Sans doute est-ce la raison pour laquelle ce film est l’un des plus importants de son auteur : dans le petit enfer décrit par Les Huit salopards, Daisy Domergue est le martyr d’une communauté sans Loi et sans Texte, qui érige des potences et se lave les mains, comme Ponce Pilate, dans le papier d’une lettre de Lincoln. On pouvait difficilement imaginer que l’histoire américaine soit racontée un jour sous la forme d’une si mauvaise blague. On comprend qu’elle ne fasse pas vraiment rire.
[1]Ce qu’indique cette réplique de John Ruth adressée au Major à propos de Daisy : By woman you mean her ?

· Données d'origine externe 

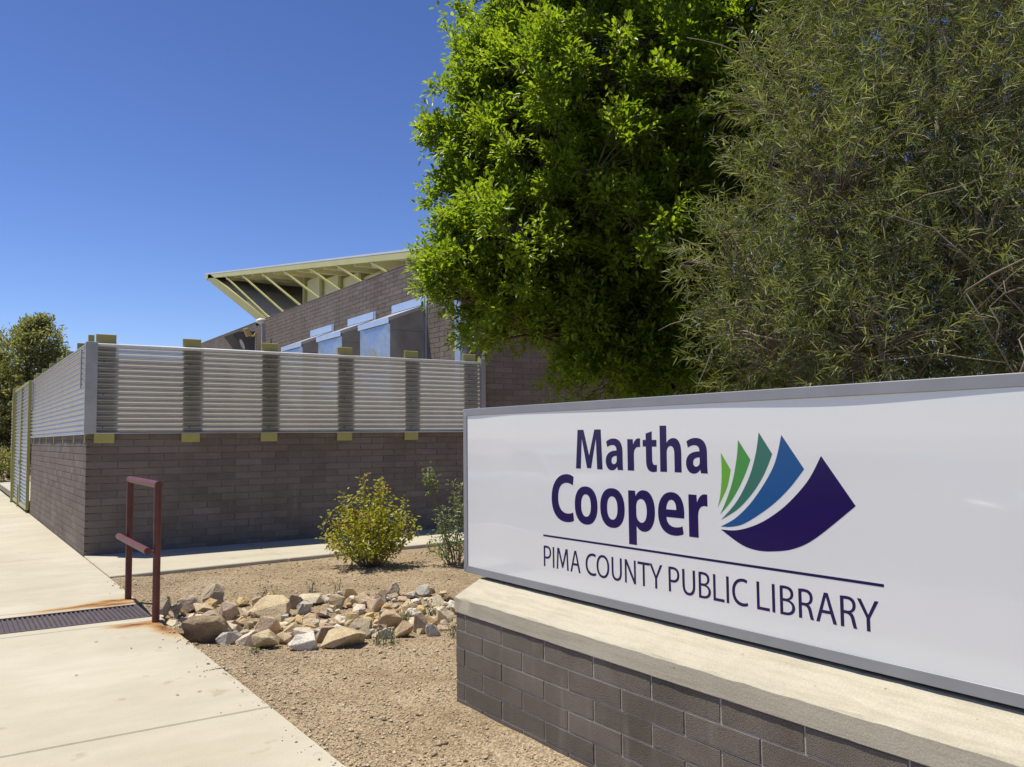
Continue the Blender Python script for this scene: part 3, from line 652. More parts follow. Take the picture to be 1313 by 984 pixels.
# --- lettering drawn as outlines
def path(items, n=9):
    pts = []
    for it in items:
        if it[0] == 'c':
            p0 = pts[-1]; (_, a, b, c) = it
            for k in range(1, n + 1):
                s = k / n; q = 1 - s
                pts.append(tuple(q**3 * p0[d] + 3 * q * q * s * a[d] + 3 * q * s * s * b[d] + s**3 * c[d] for d in (0, 1)))
        else: pts.append((float(it[0]), float(it[1])))
    out = []
    for p in pts:
        if not out or math.hypot(p[0] - out[-1][0], p[1] - out[-1][1]) > 1e-4: out.append(p)
    if math.hypot(out[0][0] - out[-1][0], out[0][1] - out[-1][1]) < 1e-4: out.pop()
    return out
def sup(cx, cy, rx, ry, e=2.25, n=48):
    r = []
    for k in range(n):
        a = 2 * PI * k / n; c, s = math.cos(a), math.sin(a)
        r.append((cx + rx * math.copysign(abs(c) ** (2 / e), c), cy + ry * math.copysign(abs(s) ** (2 / e), s)))
    return r
c = 'c'
G = {
 'o': (71, [sup(35.5, 37.7, 35.5, 39.2), sup(35.5, 37.7, 15, 23)]),
 'p': (71, [path([(0, 75), (19, 75), (20.5, 65), (c, (25, 73), (33, 77), (42, 77)), (c, (60, 77), (71, 62), (71, 38.5)), (c, (71, 12), (57, -1.5), (41, -1.5)), (c, (33, -1.5), (26, 2), (21.5, 8)), (21.5, -28.5), (0, -28.5)]),
        path([(21.5, 44), (c, (21.5, 54), (27, 60), (35, 60)), (c, (45, 60), (49.5, 50), (49.5, 38)), (c, (49.5, 24), (44, 15), (35.5, 15)), (c, (28, 15), (21.5, 21), (21.5, 31))])]),
 'e': (65, [path([(64.5, 31), (21, 31), (c, (22, 18), (32, 13.8), (42, 13.8)), (c, (50, 13.8), (56, 15), (60, 17)), (62.5, 3.2), (c, (56, 0), (48, -1.5), (39, -1.5)), (c, (14, -1.5), (0, 13), (0, 37)), (c, (0, 60), (13, 77), (35, 77)), (c, (57, 77), (65.5, 60), (65, 39))]),
        path([(21, 45), (c, (22, 54), (26, 63), (34, 63)), (c, (43, 63), (46, 54), (45.5, 45))])]),
 'r': (43.6, [path([(0, 0), (0, 75), (19, 75), (20, 62), (c, (24, 72), (31, 77), (38, 77)), (43.6, 76.5), (43.6, 56), (c, (31, 58.5), (22, 53), (22, 38)), (22, 0)])]),
 'a': (64, [path([(64, 0), (44, 0), (42, 8), (c, (37, 1.5), (30, -1.5), (22, -1.5)), (c, (8, -1.5), (0, 9), (0, 21)), (c, (0, 39), (16, 47.5), (40.5, 47.5)), (40.5, 49), (c, (40.5, 54), (38, 61), (26, 61)), (c, (18, 61), (11, 58), (6.5, 55.5)), (2.5, 69.5), (c, (8, 72.5), (17, 77), (30, 77)), (c, (54, 77), (62.5, 62), (62.5, 45)), (62.5, 17), (c, (62.5, 10), (63, 4), (64, 0))]),
        path([(41, 34.5), (c, (30, 34.5), (21.5, 31.5), (21.5, 23)), (c, (21.5, 17), (25, 14), (30, 14)), (c, (35, 14), (39.5, 17.5), (40.7, 22)), (41, 27)])]),
 't': (46, [path([(0, 73), (10.5, 73), (10.5, 88), (31, 93), (31, 73), (46, 73), (46, 57.5), (31, 57.5), (31, 30), (c, (31, 19), (34, 15), (40, 15)), (46, 15.5), (46, 0.5), (c, (43, -0.8), (38, -1.5), (33, -1.5)), (c, (26, -1.5), (20, 1), (16.5, 4.5)), (c, (12.5, 9), (10.5, 16), (10.5, 27)), (10.5, 57.5), (0, 57.5)])]),
 'h': (67, [path([(0, 0), (0, 105.5), (21.5, 105.5), (21.5, 66), (c, (26, 73), (34, 77), (43, 77)), (c, (58, 77), (67, 66), (67, 43)), (67, 0), (45.5, 0), (45.5, 40), (c, (45.5, 52), (42, 59), (34, 59)), (c, (27, 59), (21.5, 53), (21.5, 43)), (21.5, 0)])]),
 'M': (106, [path([(0, 0), (8.5, 100), (33, 100), (54, 34), (76, 100), (101, 100), (106, 0), (85, 0), (81.5, 77), (61.5, 2), (45, 2), (25.5, 77), (20, 0)])]),
 'C': (76, [path([(76, 95), (73, 77), (c, (67, 80), (60, 82), (53, 82)), (c, (34, 82), (23, 70), (23, 49)), (c, (23, 28), (35, 17), (53.5, 17)), (c, (61, 17), (68, 18.5), (73, 20.5)), (75.5, 3.5), (c, (71, 1), (62, -1.5), (50, -1.5)), (c, (18, -1.5), (0, 18), (0, 47)), (c, (0, 80), (23, 100.5), (53, 100.5)), (c, (64, 100.5), (72, 97.5), (76, 95))])]),
 'P_': (62, [path([(0, 0), (0, 99), (c, (8, 101), (16, 101.5), (24, 101)), (c, (48, 101), (62, 91), (62, 71)), (c, (62, 50), (47, 38), (25, 38)), (13, 38.5), (13, 0)]),
        path([(13, 49), (c, (17, 48.5), (20, 48.5), (25, 48.5)), (c, (41, 48.5), (49.5, 57), (49.5, 70.5)), (c, (49.5, 84), (40, 91), (26, 91)), (c, (20, 91), (16, 90.5), (13, 90))])]),
 'I_': (13, [path([(0, 0), (0, 100), (13, 100), (13, 0)])]),
 'M_': (95, [path([(0, 0), (6.5, 100), (23.5, 100), (48, 31), (72, 100), (88.5, 100), (95, 0), (82, 0), (78, 79), (53, 9), (42.5, 9), (17.5, 80), (12, 0)])]),
 'A_': (78, [path([(0, 0), (32, 100), (47, 100), (78, 0), (64, 0), (54.5, 31), (22.5, 31), (13, 0)]), path([(25.5, 41.5), (52, 41.5), (39, 86)])]),
 'C_': (77, [path([(75, 96), (72, 85), (c, (66, 88), (60, 89.5), (53, 89.5)), (c, (30, 89.5), (14, 74), (14, 49.5)), (c, (14, 26), (29, 11), (53, 11)), (c, (61, 11), (69, 13), (74.5, 15.5)), (77, 5), (c, (71, 2), (62, -1), (50, -1)), (c, (20, -1), (0, 18), (0, 49)), (c, (0, 80), (22, 101), (54, 101)), (c, (64, 101), (71, 98.5), (75, 96))])]),
 'O_': (88, [sup(44, 50, 44, 51.3, 2.15), sup(44, 50, 30.5, 40.5, 2.15)]),
 'U_': (68.5, [path([(0, 100), (13, 100), (13, 41), (c, (13, 18), (22, 10), (34, 10)), (c, (47, 10), (55.5, 19), (55.5, 41)), (55.5, 100), (68.5, 100), (68.5, 42), (c, (68.5, 11), (54, -1), (33.5, -1)), (c, (14, -1), (0, 10), (0, 41))])]),
 'N_': (71, [path([(0, 0), (0, 100), (14, 100), (59.5, 23), (59, 100), (71, 100), (71, 0), (58, 0), (12, 78), (12, 0)])]),
 'T_': (75, [path([(0, 100), (75, 100), (75, 89), (44, 89), (44, 0), (31, 0), (31, 89), (0, 89)])]),
 'Y_': (77, [path([(32, 0), (32, 42), (0, 100), (14.5, 100), (39, 53), (63, 100), (77, 100), (45, 42), (45, 0)])]),
 'L_': (58, [path([(0, 0), (0, 100), (13, 100), (13, 11), (58, 11), (58, 0)])]),
 'B_': (64, [path([(0, 0), (0, 99), (c, (6, 100.5), (14, 101), (22, 101)), (c, (46, 101), (58, 92), (58, 76)), (c, (58, 65), (51, 57), (40, 53)), (c, (52, 50), (64, 42), (64, 28.5)), (c, (64, 9), (46, -1), (21, -0.8)), (c, (12, -0.8), (5, -0.3), (0, 0))]),
        path([(13, 57), (24, 57), (c, (38, 57), (45.5, 64), (45.5, 74)), (c, (45.5, 85), (37, 91), (24, 91)), (c, (18, 91), (15, 90.7), (13, 90.3))]),
        path([(13, 9.6), (c, (16, 9.2), (19, 9), (23.5, 9)), (c, (40, 9), (51, 15), (51, 28.5)), (c, (51, 41), (40, 47.3), (24, 47.3)), (13, 47.3)])]),
 'R_': (60.5, [path([(0, 0), (0, 99), (c, (7, 100.5), (16, 101), (25, 101)), (c, (46, 101), (57, 91), (57, 74)), (c, (57, 61), (49, 53), (40, 49)), (c, (47, 46), (50, 39), (52.5, 29)), (c, (56, 14), (58, 4), (60.5, 0)), (47, 0), (c, (45, 3.5), (42.5, 12), (39.5, 26)), (c, (36.5, 39), (31, 43.5), (20, 44)), (13, 44), (13, 0)]),
        path([(13, 54), (26, 54), (c, (38, 54), (45, 61), (45, 72.5)), (c, (45, 85), (36, 91), (24.5, 91)), (c, (19, 91), (15, 90.5), (13, 90))])]),
}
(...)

[2]En ce sens, Les Huit salopards répond à la restauration des valeurs patriotiques dans le cinéma hollywoodien – notamment dans Le Pont des espions En détruisant toute idée de Loi et de Texte, le film développe un syllogisme simple : si la lettre de Lincoln est fausse, c’est qu’Abraham Lincoln est un menteur, donc c’est toute l’histoire américaine qui repose sur un fucker trick, c’est-à-dire un tour de salaud reproduit par des imposteurs qui se font appeler bourreau ou shérif. On est très loin de l’esprit des lois sur lequel repose la partie bureaucratique du Pont des espions.